Begin

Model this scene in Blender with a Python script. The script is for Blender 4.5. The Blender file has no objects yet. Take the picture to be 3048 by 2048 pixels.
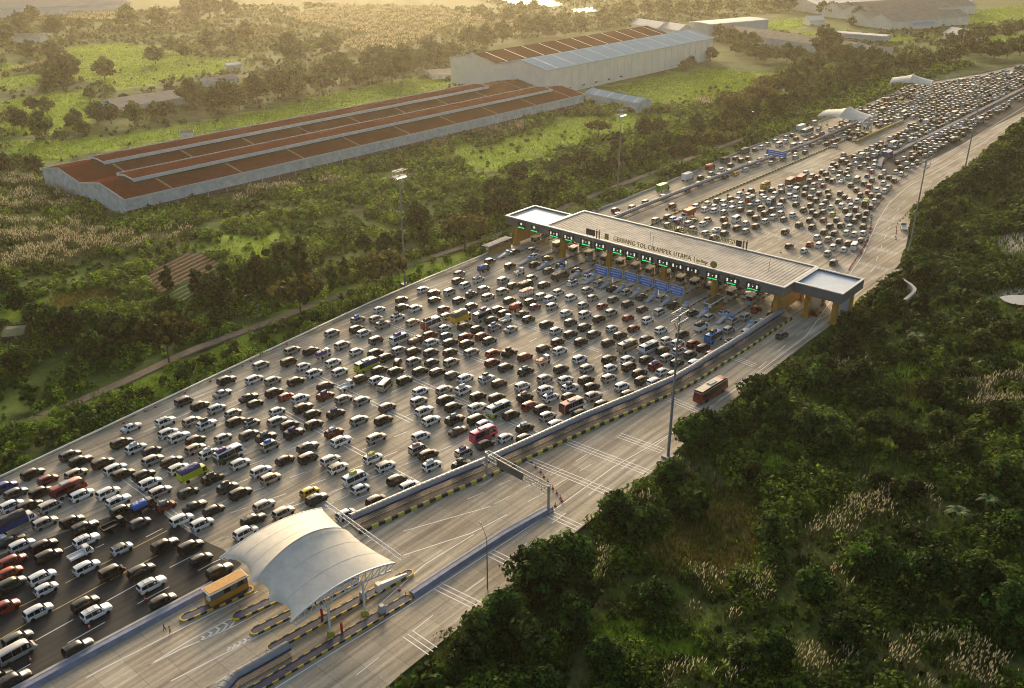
import bpy, bmesh, math, random
import numpy as np
from mathutils import Vector, Matrix
rad = math.radians
rng = np.random.default_rng(7); random.seed(7)
S = bpy.context.scene
# ---------------------------------------------------------------- camera
H, FP, P = 112.0, 2750.0, 0.4415
cam = bpy.data.cameras.new('camera'); co = bpy.data.objects.new('camera', cam); S.collection.objects.link(co)
co.location = (0, 0, H); co.rotation_euler = (math.pi/2-P, 0, 0)
cam.sensor_width = 36; cam.lens = 36*FP/3048; cam.clip_end = 12000; cam.clip_start = 1; S.camera = co
# ---------------------------------------------------------------- world, sun, exposure
SUN_AZ, SUN_EL = -7.0, 13.0          # azimuth from +Y towards +X, elevation
W = bpy.data.worlds.new('World'); S.world = W; W.use_nodes = True
nt = W.node_tree; bg = nt.nodes['Background']
sky = nt.nodes.new('ShaderNodeTexSky'); sky.sky_type = 'NISHITA'; sky.sun_disc = False
sky.sun_elevation = rad(SUN_EL); sky.sun_rotation = rad(SUN_AZ); sky.air_density = 1.0; sky.dust_density = 6.0; sky.ozone_density = 1.0; sky.altitude = 50
nt.links.new(sky.outputs[0], bg.inputs[0]); bg.inputs[1].default_value = 0.15
sl = bpy.data.lights.new('sun', 'SUN'); sl.energy = 2.2; sl.angle = rad(20); sl.color = (1.0, .80, .54)
so = bpy.data.objects.new('sun', sl); S.collection.objects.link(so)
sd = Vector((math.sin(rad(SUN_AZ))*math.cos(rad(SUN_EL)), math.cos(rad(SUN_AZ))*math.cos(rad(SUN_EL)), math.sin(rad(SUN_EL))))
so.rotation_euler = sd.to_track_quat('Z', 'Y').to_euler()
S.view_settings.view_transform = 'Standard'; S.view_settings.look = 'None'; S.view_settings.exposure = 0.74; S.view_settings.gamma = 1
S.render.engine = 'CYCLES'
cy = S.cycles; cy.max_bounces = 5; cy.diffuse_bounces = 2; cy.glossy_bounces = 3; cy.transmission_bounces = 3; cy.volume_bounces = 1; cy.transparent_max_bounces = 6; cy.use_denoising = True; cy.filter_width = 1.0
# ---------------------------------------------------------------- projection helpers (photo pixel -> world)
def G(x, y, z=0.0):
    u = (x-1524)/FP; v = (1024-y)/FP
    dx, dy, dz = u, math.cos(P)+v*math.sin(P), -math.sin(P)+v*math.cos(P)
    t = (z-H)/dz
    return Vector((dx*t, dy*t, z))
def PR(p):
    x, y, z = p[0], p[1], p[2]-H
    f = y*math.cos(P)-z*math.sin(P); u = y*math.sin(P)+z*math.cos(P)
    return 1524+FP*x/f, 1024-FP*u/f
CR = dict(A=(0,1536,3.063),B=(0,1200,3.89),C=(500,1200,3.89),D=(1080,1150,3.89),E=(500,880,3.89),F=(1080,850,3.89),G=(1600,850,3.89),
          H=(1050,600,5.187),I=(1480,600,5.187),J=(1900,700,5.187),K=(1900,500,5.187),L=(2250,450,3.92),M=(2100,200,3.89),N=(2548,150,4.668),
          O=(0,0,2.593),Q=(800,0,2.593),R=(1350,0,2.593),T=(2148,0,2.593),U=(0,450,2.593),V=(1200,1300,2.0967),W=(1948,1200,1.849),X=(2148,700,2.593),Y=(600,1450,3.136),Z=(300,1700,2.334))
def cp(c, x, y):
    a, b, s = CR[c]; return (a+x/s, b+y/s)
def cps(c, pts): return [cp(c, *p) for p in pts]
def az(p, q): d = q-p; return math.degrees(math.atan2(d.x, d.y))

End

▶ _Goal_
Output each line exactly; omit every picture.

▶ _Exercise response_
Model this scene in Blender with a Python script. The script is for Blender 4.5. The Blender file has no objects yet. Take the picture to be 3048 by 2048 pixels.
import bpy, bmesh, math, random
import numpy as np
from mathutils import Vector, Matrix
rad = math.radians
rng = np.random.default_rng(7); random.seed(7)
S = bpy.context.scene
# ---------------------------------------------------------------- camera
H, FP, P = 112.0, 2750.0, 0.4415
cam = bpy.data.cameras.new('camera'); co = bpy.data.objects.new('camera', cam); S.collection.objects.link(co)
co.location = (0, 0, H); co.rotation_euler = (math.pi/2-P, 0, 0)
cam.sensor_width = 36; cam.lens = 36*FP/3048; cam.clip_end = 12000; cam.clip_start = 1; S.camera = co
# ---------------------------------------------------------------- world, sun, exposure
SUN_AZ, SUN_EL = -7.0, 13.0          # azimuth from +Y towards +X, elevation
W = bpy.data.worlds.new('World'); S.world = W; W.use_nodes = True
nt = W.node_tree; bg = nt.nodes['Background']
sky = nt.nodes.new('ShaderNodeTexSky'); sky.sky_type = 'NISHITA'; sky.sun_disc = False
sky.sun_elevation = rad(SUN_EL); sky.sun_rotation = rad(SUN_AZ); sky.air_density = 1.0; sky.dust_density = 6.0; sky.ozone_density = 1.0; sky.altitude = 50
nt.links.new(sky.outputs[0], bg.inputs[0]); bg.inputs[1].default_value = 0.15
sl = bpy.data.lights.new('sun', 'SUN'); sl.energy = 2.2; sl.angle = rad(20); sl.color = (1.0, .80, .54)
so = bpy.data.objects.new('sun', sl); S.collection.objects.link(so)
sd = Vector((math.sin(rad(SUN_AZ))*math.cos(rad(SUN_EL)), math.cos(rad(SUN_AZ))*math.cos(rad(SUN_EL)), math.sin(rad(SUN_EL))))
so.rotation_euler = sd.to_track_quat('Z', 'Y').to_euler()
S.view_settings.view_transform = 'Standard'; S.view_settings.look = 'None'; S.view_settings.exposure = 0.74; S.view_settings.gamma = 1
S.render.engine = 'CYCLES'
cy = S.cycles; cy.max_bounces = 5; cy.diffuse_bounces = 2; cy.glossy_bounces = 3; cy.transmission_bounces = 3; cy.volume_bounces = 1; cy.transparent_max_bounces = 6; cy.use_denoising = True; cy.filter_width = 1.0
# ---------------------------------------------------------------- projection helpers (photo pixel -> world)
def G(x, y, z=0.0):
    u = (x-1524)/FP; v = (1024-y)/FP
    dx, dy, dz = u, math.cos(P)+v*math.sin(P), -math.sin(P)+v*math.cos(P)
    t = (z-H)/dz
    return Vector((dx*t, dy*t, z))
def PR(p):
    x, y, z = p[0], p[1], p[2]-H
    f = y*math.cos(P)-z*math.sin(P); u = y*math.sin(P)+z*math.cos(P)
    return 1524+FP*x/f, 1024-FP*u/f
CR = dict(A=(0,1536,3.063),B=(0,1200,3.89),C=(500,1200,3.89),D=(1080,1150,3.89),E=(500,880,3.89),F=(1080,850,3.89),G=(1600,850,3.89),
          H=(1050,600,5.187),I=(1480,600,5.187),J=(1900,700,5.187),K=(1900,500,5.187),L=(2250,450,3.92),M=(2100,200,3.89),N=(2548,150,4.668),
          O=(0,0,2.593),Q=(800,0,2.593),R=(1350,0,2.593),T=(2148,0,2.593),U=(0,450,2.593),V=(1200,1300,2.0967),W=(1948,1200,1.849),X=(2148,700,2.593),Y=(600,1450,3.136),Z=(300,1700,2.334))
def cp(c, x, y):
    a, b, s = CR[c]; return (a+x/s, b+y/s)
def cps(c, pts): return [cp(c, *p) for p in pts]
def az(p, q): d = q-p; return math.degrees(math.atan2(d.x, d.y))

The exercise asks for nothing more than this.